Book Review: Unended Quest, by Karl Popper

“Pfuel was one of those theorists who so love their theory that they forget the purpose of the theory – its application in practice; in his love for theory, he hated everything practical and did not want to know about it. He was even glad of failure, because failure, proceeding from departures from theory in practice, only proved to him the correctness of his theory.”

– Leo Tolstoy, War & Peace, Vol. III, Pt. 1, Chpt. X


My self-guided study in philosophy brought me to Karl Popper this past summer. Yes, another 20th century Austrian (seeing as the last philosopher’s book I reviewed was Wittgenstein’s Tractatus Logico Philosophicus). Another logician as well, but what’s compelling about Popper is that he did not limit himself to one particular field of study (in his case, science). He was just as passionate and knowledgeable about social dynamics, art, and politics.

Popper approached the long-held observational scientific method with distrust; rather than prove a theory to be correct with empirical evidence, he took inspiration from Einstein’s openness to critique (when he released his theories on relativity) and insisted that falsification was a better method (ie. allowing one’s theory to be refuted by opening it up to the community-at-large for inspection from more angles). This, he argued, protected the world from the success of pseudoscientific “pet theories”. His inspiration for this came from his disenchantment with social and academic institutions of the day which rigidly held the works of Marx and Freud in high esteem.

Allow me to stop here and say the following: there is no way in hell I can sufficiently (to my own or anyone else’s satisfaction) and clearly lay-out the man’s theories, justifications, and *how* he came about his all in what I always hope and aim to be a succinct blog entry. It has taken me a day to revise the above paragraph and I’m still not particularly happy with it.

That said, I found Unended Quest to be a fascinating portrait of a great mind who refuses to stop questioning. His way of thinking about the underpinnings of logic and about systemic, ingrained assumptions in society is nothing short of radical. Under Popper’s means of demarcation such seemingly scientific pursuits as economics, climatology, and even dietetics are left looking like…well, not quackery, but certainly not anything approaching science.

So, yes, feet get stomped on, lines get drawn…and this brings me to what makes a great philosophical treatise: it forces you, whether you like it or not, to recalibrate your assumptions about society. Even if you have fundamental disagreements, you are forced to work hard to justify them. In other words, it’s the perfect way to give your brain a shake (perhaps even your foundations of understanding).

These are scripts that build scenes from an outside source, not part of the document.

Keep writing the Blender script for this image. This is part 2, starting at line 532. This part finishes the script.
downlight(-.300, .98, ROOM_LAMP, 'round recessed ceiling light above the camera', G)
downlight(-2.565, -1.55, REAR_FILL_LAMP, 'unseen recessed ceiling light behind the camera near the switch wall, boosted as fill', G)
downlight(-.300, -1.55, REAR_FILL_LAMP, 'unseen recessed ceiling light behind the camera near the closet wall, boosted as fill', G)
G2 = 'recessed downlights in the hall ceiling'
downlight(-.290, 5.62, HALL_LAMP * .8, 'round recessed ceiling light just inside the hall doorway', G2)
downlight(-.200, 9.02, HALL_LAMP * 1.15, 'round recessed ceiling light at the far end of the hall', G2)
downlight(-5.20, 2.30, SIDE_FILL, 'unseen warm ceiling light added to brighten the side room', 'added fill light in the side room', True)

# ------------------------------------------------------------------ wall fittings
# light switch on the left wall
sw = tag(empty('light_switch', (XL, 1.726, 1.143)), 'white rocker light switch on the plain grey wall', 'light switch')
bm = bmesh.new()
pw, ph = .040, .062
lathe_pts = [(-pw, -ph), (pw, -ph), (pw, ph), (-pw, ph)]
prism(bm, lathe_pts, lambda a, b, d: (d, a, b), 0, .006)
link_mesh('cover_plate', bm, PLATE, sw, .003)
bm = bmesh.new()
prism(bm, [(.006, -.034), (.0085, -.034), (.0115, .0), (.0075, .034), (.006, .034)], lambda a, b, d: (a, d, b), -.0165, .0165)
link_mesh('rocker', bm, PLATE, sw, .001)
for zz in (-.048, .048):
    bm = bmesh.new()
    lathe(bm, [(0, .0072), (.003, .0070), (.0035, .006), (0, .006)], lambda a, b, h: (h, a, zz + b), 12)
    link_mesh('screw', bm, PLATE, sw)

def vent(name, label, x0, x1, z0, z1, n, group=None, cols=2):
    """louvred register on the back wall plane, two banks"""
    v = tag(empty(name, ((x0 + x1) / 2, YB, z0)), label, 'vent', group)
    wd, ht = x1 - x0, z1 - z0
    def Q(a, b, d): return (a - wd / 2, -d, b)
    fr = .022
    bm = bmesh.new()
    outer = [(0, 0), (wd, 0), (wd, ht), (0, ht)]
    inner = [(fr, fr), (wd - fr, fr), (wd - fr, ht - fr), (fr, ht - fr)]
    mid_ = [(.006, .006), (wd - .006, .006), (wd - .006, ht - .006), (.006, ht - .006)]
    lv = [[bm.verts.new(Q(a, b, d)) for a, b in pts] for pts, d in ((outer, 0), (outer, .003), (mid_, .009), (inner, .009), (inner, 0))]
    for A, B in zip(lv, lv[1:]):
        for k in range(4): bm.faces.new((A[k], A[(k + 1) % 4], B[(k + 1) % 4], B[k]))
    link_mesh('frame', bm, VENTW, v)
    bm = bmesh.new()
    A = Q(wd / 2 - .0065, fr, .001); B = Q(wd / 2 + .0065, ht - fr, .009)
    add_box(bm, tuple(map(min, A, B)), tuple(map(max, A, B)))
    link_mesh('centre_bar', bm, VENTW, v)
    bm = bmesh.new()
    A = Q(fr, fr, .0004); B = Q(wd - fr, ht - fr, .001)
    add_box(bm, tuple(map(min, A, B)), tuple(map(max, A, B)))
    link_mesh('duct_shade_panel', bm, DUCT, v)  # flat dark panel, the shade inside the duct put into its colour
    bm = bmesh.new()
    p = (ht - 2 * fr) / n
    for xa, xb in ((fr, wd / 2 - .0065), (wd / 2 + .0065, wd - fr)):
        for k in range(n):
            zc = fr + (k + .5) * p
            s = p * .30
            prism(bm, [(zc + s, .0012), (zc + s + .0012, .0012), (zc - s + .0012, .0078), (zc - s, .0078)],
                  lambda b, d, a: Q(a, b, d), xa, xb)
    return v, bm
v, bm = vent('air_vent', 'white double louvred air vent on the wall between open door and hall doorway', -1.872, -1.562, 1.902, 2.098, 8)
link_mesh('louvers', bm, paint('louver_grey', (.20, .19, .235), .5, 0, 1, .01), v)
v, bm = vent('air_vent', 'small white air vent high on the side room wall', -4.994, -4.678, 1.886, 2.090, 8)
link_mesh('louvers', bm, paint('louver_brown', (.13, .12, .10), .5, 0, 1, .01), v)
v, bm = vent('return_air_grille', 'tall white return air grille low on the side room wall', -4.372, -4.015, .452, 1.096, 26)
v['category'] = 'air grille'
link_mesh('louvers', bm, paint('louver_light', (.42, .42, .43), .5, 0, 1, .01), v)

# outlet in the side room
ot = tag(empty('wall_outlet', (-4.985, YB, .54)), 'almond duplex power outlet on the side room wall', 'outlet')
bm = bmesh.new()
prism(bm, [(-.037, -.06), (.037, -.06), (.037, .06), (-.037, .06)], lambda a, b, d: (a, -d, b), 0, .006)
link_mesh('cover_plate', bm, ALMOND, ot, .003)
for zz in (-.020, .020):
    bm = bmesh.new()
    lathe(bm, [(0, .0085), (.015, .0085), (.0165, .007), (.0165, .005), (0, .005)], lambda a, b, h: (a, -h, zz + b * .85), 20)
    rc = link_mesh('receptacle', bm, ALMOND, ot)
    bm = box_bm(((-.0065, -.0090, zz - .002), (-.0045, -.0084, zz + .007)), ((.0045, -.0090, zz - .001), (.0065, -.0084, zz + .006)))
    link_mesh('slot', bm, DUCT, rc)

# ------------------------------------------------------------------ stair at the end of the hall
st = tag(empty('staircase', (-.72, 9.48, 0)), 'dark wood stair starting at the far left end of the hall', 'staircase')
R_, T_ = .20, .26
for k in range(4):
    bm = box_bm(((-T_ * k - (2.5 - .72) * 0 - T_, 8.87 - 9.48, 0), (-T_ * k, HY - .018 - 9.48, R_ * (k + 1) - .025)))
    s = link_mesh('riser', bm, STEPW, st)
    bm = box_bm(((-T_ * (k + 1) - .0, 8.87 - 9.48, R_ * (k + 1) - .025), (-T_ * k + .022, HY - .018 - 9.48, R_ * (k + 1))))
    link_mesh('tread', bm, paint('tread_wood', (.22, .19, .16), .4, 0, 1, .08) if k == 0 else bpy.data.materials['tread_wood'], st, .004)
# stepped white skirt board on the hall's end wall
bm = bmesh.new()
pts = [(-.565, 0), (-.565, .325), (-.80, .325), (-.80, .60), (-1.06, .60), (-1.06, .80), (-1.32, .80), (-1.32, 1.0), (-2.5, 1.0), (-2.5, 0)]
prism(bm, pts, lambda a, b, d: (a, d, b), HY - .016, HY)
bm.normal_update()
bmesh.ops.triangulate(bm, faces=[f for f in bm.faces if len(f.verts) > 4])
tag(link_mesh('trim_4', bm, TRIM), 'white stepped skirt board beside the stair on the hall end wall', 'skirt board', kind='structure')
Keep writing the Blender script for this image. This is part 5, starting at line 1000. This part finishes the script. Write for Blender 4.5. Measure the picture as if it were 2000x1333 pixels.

Unended Quest is full of ideas and strong opinions, with the socio-political history of the 20th century as its backdrop. This is a man who lived through two World Wars, whose early experiences as a social worker with neglected children made him fundamentally question the learning process, and who ended up being on a first-name basis with some of the greatest minds of the then-burdgeoning realm of quantum physics (Einstein, Schrödinger, Bohr).

That’s it. That’s all I can write without this becoming a term paper. All I can add to this is that I aim to re-read this book on a yearly basis, which is perhaps the best complement I can pay to an author.

Unended Quest (ISBN: 978-0-415-28590-2), by Karl Popper is available at an independent bookstore near you, or online at any number of vendors.